Oddly enough, the same story happened to my wife, long before we met. It was a stroke after midnight on July 13th, 1991, and she was on Franklin Street in Chapel Hill, North Carolina. Her declaration was not made atop a bar stool. She was greeted by cheers from her friends and was bought a round of drinks.
In both instances, our parents were not there. And, in both instances no evidence exists that any of it ever happened.

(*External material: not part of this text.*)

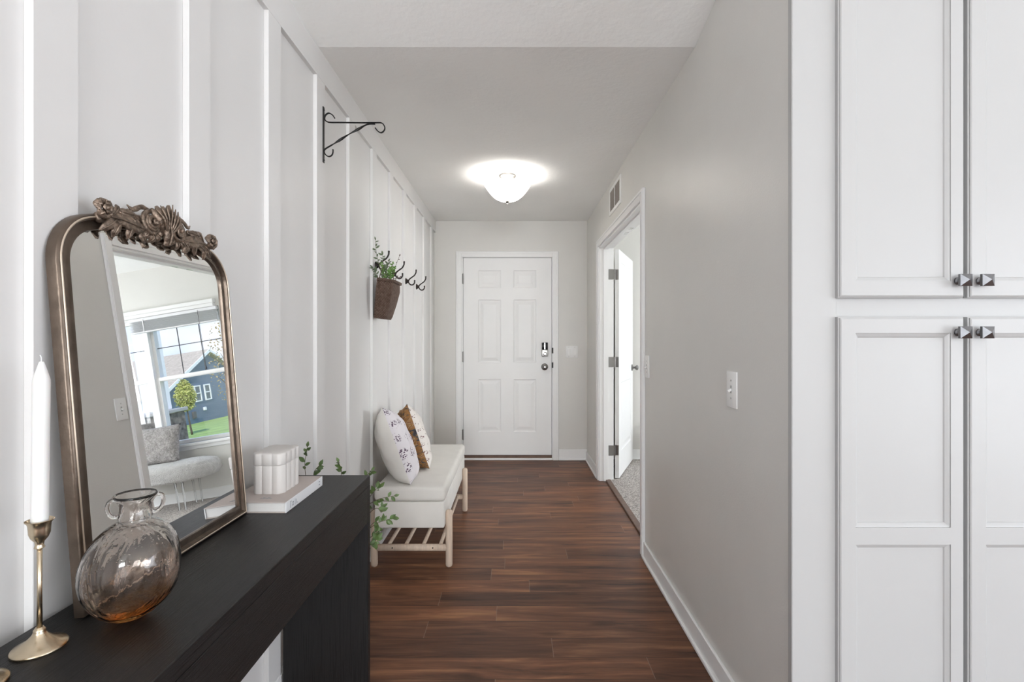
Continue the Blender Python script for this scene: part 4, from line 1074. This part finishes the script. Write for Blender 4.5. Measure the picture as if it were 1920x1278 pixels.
# ------------------------------------------------------------ outside
M['grass'] = mat('sunlit_lawn', (.30, .42, .11), .9, var=.2, vscale=1.2, bump=.4, bscale=30)
M['siding'] = mat('blue_grey_siding', (.15, .205, .30), .7); M['shingle'] = mat('tan_shingle', (.50, .43, .34), 1.0, spec=0, var=.15, vscale=6)
t = M['siding'].node_tree; p = t.nodes['Principled BSDF']; tcn = t.nodes.new('ShaderNodeTexCoord'); sx = t.nodes.new('ShaderNodeSeparateXYZ'); t.links.new(tcn.outputs['Object'], sx.inputs[0])
fr_ = MA(t, 'FRACT', MA(t, 'DIVIDE', sx.outputs['Z'], .13)); b = t.nodes.new('ShaderNodeBump'); b.inputs['Distance'].default_value = .03; b.inputs['Strength'].default_value = .8
t.links.new(fr_, b.inputs['Height']); t.links.new(b.outputs[0], p.inputs['Normal'])
bm = newbm(); NX, NY = 20, 20
vs = [[bm.verts.new((-12+80*i/NX, 5.34+66*j/NY, -.25-.0205*min(66*j/NY, 26)+.01*math.sin(i*1.3+j))) for j in range(NY+1)] for i in range(NX+1)]
for i in range(NX):
    for j in range(NY): bm.faces.new((vs[i][j], vs[i+1][j], vs[i+1][j+1], vs[i][j+1]))
struct('lawn', bm, M['grass'], smooth=True)
HXW = 18.0; hy0, hy1, hym = 26.8, 35.2, 31.0; ez, pz, gz = 1.19, 3.34, -1.3
HS = empty('neighbour_house', (HXW, hy0, gz)); tag(HS, 'blue sided neighbouring house with tan shingle roof beyond the lawn, seen in the mirror', 'house')
obj('walls', prism(newbm(), [(hy0, gz), (hy1, gz), (hy1, ez), (hym, pz-.05), (hy0, ez)], 'X', HXW, HXW+14), M['siding'], HS)
bm = prism(newbm(), [(hy0-.35, ez-.12), (hym, pz+.05), (hy1+.35, ez-.12), (hy1+.35, ez+.02), (hym, pz+.2), (hy0-.35, ez+.02)], 'X', HXW-.25, HXW+14.3)
obj('roof', bm, M['shingle'], HS)
bm = prism(newbm(), [(hy0-.36, ez-.16), (hym, pz+.02), (hy1+.36, ez-.16), (hy1+.36, ez+.03), (hym, pz+.21), (hy0-.36, ez+.03)], 'X', HXW-.30, HXW-.24)
obj('rake_board', bm, M['white'], HS)
obj('corner_board', box(HXW-.02, HXW+.12, hy0-.03, hy0+.12, gz, ez), M['white'], HS)
for (ya, yb) in ((29.36, 29.93), (30.27, 30.85)):
    bm = newbm(); za, zb = .46, 1.42
    bx(bm, HXW-.06, HXW, ya, ya+.07, za, zb); bx(bm, HXW-.06, HXW, yb-.07, yb, za, zb); bx(bm, HXW-.06, HXW, ya+.07, yb-.07, za, za+.07); bx(bm, HXW-.06, HXW, ya+.07, yb-.07, zb-.07, zb); bx(bm, HXW-.06, HXW, ya+.07, yb-.07, .92, .98)
    f = obj('window', bm, M['white'], HS); obj('pane', box(HXW-.02, HXW-.01, ya+.06, yb-.06, za+.06, zb-.06), mat('house_glass', (.12, .15, .15), .2), f)
obj('utility_meter', box(HXW-.12, HXW, 28.85, 29.1, -.45, -.05, .02), mat('meter_grey', (.1, .1, .1), .5), HS)
obj('dryer_vent', box(HXW-.12, HXW, 29.9, 30.1, -.12, .08, .02), M['white'], HS)
# stone footed porch column
PCm = empty('porch_column', (4.32, 8.0, -.5)); tag(PCm, 'white porch column on a stone pier outside the office window, seen in the mirror', 'column')
obj('stone_pier', box(4.15, 4.62, 7.80, 8.27, -.5, .83, .01), mat('dark_stone', (.16, .14, .125), .9, var=.6, vscale=14, bump=1, bscale=20), PCm)
obj('pier_cap', box(4.11, 4.66, 7.76, 8.31, .83, .89, .01), mat('stone_cap', (.4, .39, .38), .8), PCm)
obj('column_shaft', box(4.28, 4.56, 7.90, 8.18, .89, 3.3, .01), M['white'], PCm)
def ytree(name, base, top, cr, nleaf, col, label, L=.12, seed=1, rad=(.5, .5, .9), parts=True):
    o = empty(name, tuple(base)); tag(o, label, 'tree'); r_ = random.Random(seed)
    base = Vector(base); cr = Vector(cr); bs = newbm()
    tube(bs, spline([base, base.lerp(cr, .5)+Vector((.02, 0, 0)), cr+Vector((0, 0, rad[2]*.7))], 5), [.04-.0032*i for i in range(11)], 8)
    bl = newbm()
    for k_ in range(10):
        a = r_.uniform(0, 2*PI); z = r_.uniform(-.6, .5); e = cr+Vector((math.cos(a)*rad[0]*.8, math.sin(a)*rad[1]*.8, z*rad[2]+.25))
        s_ = Vector((cr.x, cr.y, cr.z+z*rad[2]-.15)); tube(bs, [s_, s_.lerp(e, .5)+Vector((0, 0, .05)), e], [.014, .010, .004], 5)
    for k_ in range(nleaf):
        while True:
            q = Vector((r_.uniform(-1, 1), r_.uniform(-1, 1), r_.uniform(-1, 1)))
            if q.length < 1: break
        w_ = 1-.35*max(0, q.z)
        c_ = cr+Vector((q.x*rad[0]*w_, q.y*rad[1]*w_, q.z*rad[2]))
        leafmesh(bl, c_, Vector((r_.uniform(-1, 1), r_.uniform(-1, 1), r_.uniform(-1, .6))), Vector((r_.uniform(-1, 1), r_.uniform(-1, 1), r_.uniform(0, 1))), L*r_.uniform(.7, 1.2), L*.32)
    obj('trunk', bs, M['stem'], o, smooth=True); obj('foliage', bl, mat(name+'_leaf', col, .6, var=.4, vscale=3), o, recalc=False)
M['stem2'] = M['stem']
ytree('young_tree', (11.77, 19.5, -.54), None, (11.80, 19.5, 1.02), 3000, (.46, .47, .14), 'young yellow-green tree on the lawn before the blue house, seen in the mirror', .08, 3, (.35, .35, .62))
ytree('yard_tree', (5.50, 12.0, -.40), None, (5.52, 12.0, 1.75), 420, (.42, .32, .14), 'sparse budding tree at the right edge of the office window view, seen in the mirror', .055, 9, (.42, .5, 1.1))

Monday night in Oxford, Mississippi, I was with my favorite oldest daughter in a bar called The Summit. All her crowd was there plus more. She and her friends who had turned twenty-one over the Christmas break banded together to celebrate. My wife and I were invited. We were, in fact, encouraged to come. Decorators created an Instagram-able background including a balloon-arch and streamers. There was a platter of cupcakes in the shape of 21.
Picture books were created for each of the birthday girls. The girls wore bawdy signs around their necks for the night. After a couple hours, my wife and I sensed the tide turning, the energy increasing, and a bar full twenty-one-year-olds were about to begin doing what bars full of twenty-one-year old’s do. My wife and I paid our part of the tab, hugged our daughter, posed for countless photos with her, and got the hell out of there. This is a low estimate, but approximately 55 million billion photos were taken in the two hours of the party.
This is not the way I would have wanted it, I kept thinking to myself. But the truth is, I didn’t have a pocket full of magic back in 1990. While it was her celebration, the cell phone and its camera, this magical device, drove the show.
I read somewhere that today mankind takes more photos in one day than we did from the invention of the camara roughly two hundred years ago to today.
The picture books she was given were made quickly compared to what it would have taken back in 1990 – imagine developing 35mm film, duplicates, photo booths. The sign she wore was full of images, printed as a whole, and laminated. It certainly took some effort, but simple compared to what it would have taken back in the day.
As much as I wanted to flinch, she and her whole party were a reflection of what technology has created. A natural consequence. Said another way, while I’d like to think differently, had the technology been available, I would have probably wanted the same. But I am indeed happy my parents weren’t there. And I am indeed very happy no evidence remains.
I’m Cam Marston and I’m just trying to Keep It Real.